Lucky Larry's Leavings.......................
 
Why do the Alphabet song and Twinkle, Twinkle Little Star have the same tune?
 
Stop singing and read on.......
 
Do illiterate people get the full effect of Alphabet Soup?
 
Did you ever notice that when you blow in a dog's face, he gets mad at you, but when you take him on a car ride, he sticks his head out the window?
 
Does pushing the elevator button more than once make it arrive faster?

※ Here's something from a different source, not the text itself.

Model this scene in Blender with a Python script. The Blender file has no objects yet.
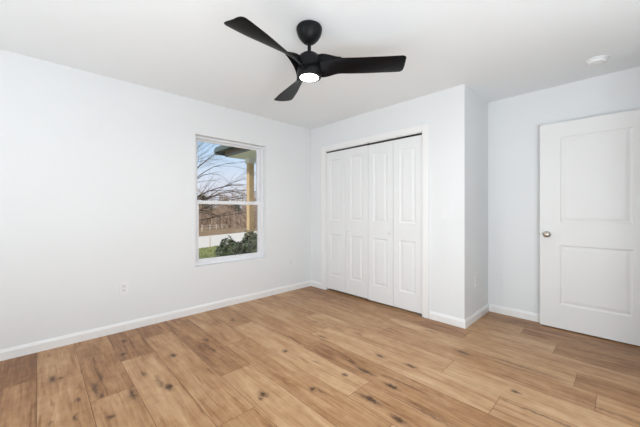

Gentleman Jim's Favorite Bumper Stickers..................
 
How Many Roads Must A Man Travel Down Before He Admits He is Lost?
 
GROW YOUR OWN DOPE -- PLANT A MAN.
 
All Men Are Animals; Some Just Make Better Pets.
 
"POLITICIANS & DIAPERS BOTH NEED TO BE CHANGED, AND FOR THE SAME REASON"
 
My kid is on the Honor Roll at Starfleet Academy.

That's it for this week from your "community organizer" embedded near Absurdia, the principle city of The Peoples Democratic Republic of Absurdistan where our child governor, Martin O'Malley, is encouraging mass migration by increasing our state tax rating from 28th to 45th!  Only six states with an equal or higher tax rate!

But, on the other hand...............
 
If you don't like something, change it.   If you can't change it, change your attitude.